And there is it. Hit me fucking hard. It’s been coming for ages but only now have i realised the extent to which i am up shit creek. I have become completely emotionally indipendent on another person. He has exams and has to study but everytime he tries to leave me to go home I cry to make him stay cos i hate the thought of being without him. yep, that much. I am compromising his future because i cant go to sleep without spooning. and i cant help it. thats the worst part, when i crack it at him for hanging out with friends or studing or going out with out me i know how fucking stupid i am being! trust me, i do. yet i cant help it. and now, i am completely attached and its driving me fucking insane. i have lost any kind of indipendence i ever had, my life just seems to rotate around him. i was never like this. i would look at a girl doing this and think she was a fucking idiot and think about how much of a cool girlfriend i would be. i cry. like, so much. i never ever used to cry this much! my parents have split up more times than i can count but the most ive ever cried is over the pettiest shit and because of a boy!!! fuck. you have NO IDEA how much i hate it too. the only solution i see is to break up with him and force myself to be my own person. but you dont have to be a rocket scientist to know theres no way in fucking hell i would do that. my psych book recons i have a anxious style of attachment check this out.

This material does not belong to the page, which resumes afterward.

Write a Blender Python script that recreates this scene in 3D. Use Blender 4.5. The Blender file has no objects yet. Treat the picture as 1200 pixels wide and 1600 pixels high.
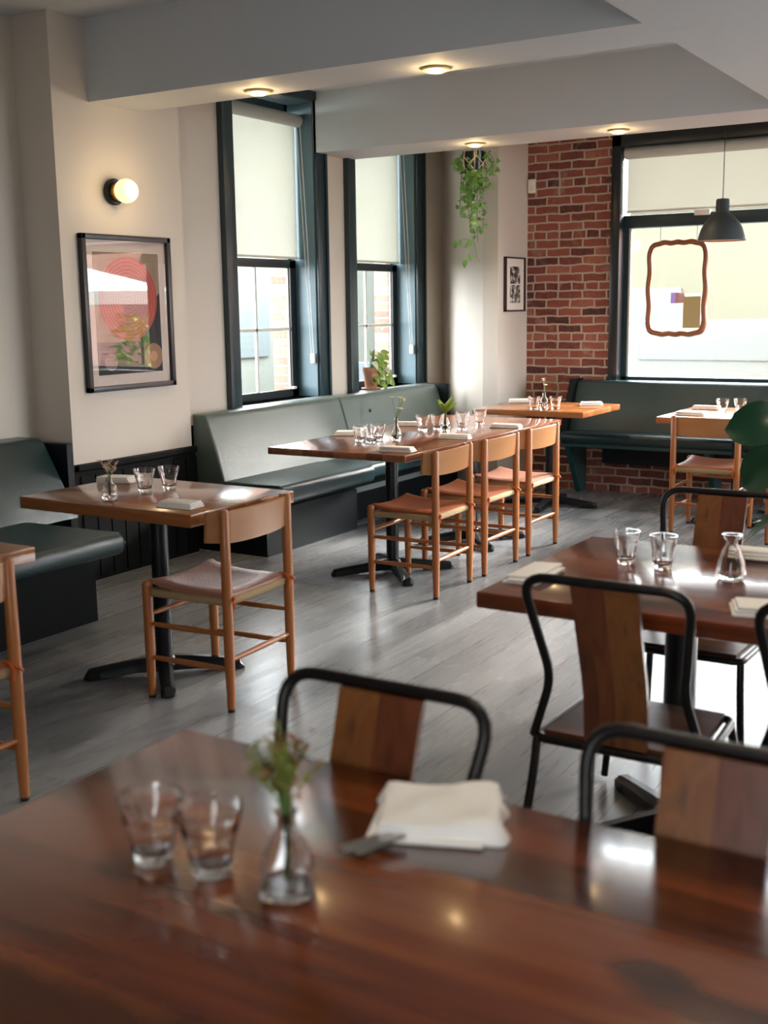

” Anxious or preoccupied adults are constantly worried and anxious about their love life - they crave and desperately need intimacy - but, they never stop questioning their partner’s love (“do you really love me?”). Anxious individuals are concerned that their partners will leave them. These adults are obsessed with their relationships and everything that happens in them. They rarely feel completely loved and they experience extreme emotional highs and lows. One minute their romantic partner can make their day by showing them the smallest level of interest and the next minute they are worried that their partner doesn’t care about them.”
apparently is can be cured by a really really loving, long term parter who loves you lots and proves you wrong. and well, heres the thing. even though he needs to study, thomas never leaves my side if im upset. so he stays every time. he’s a good guy. i hope i havent fucked up his exams (meaning he cant get into the course he’s hoping for). and i also hope he fixes me, because im getting out of control and starting to hate myself.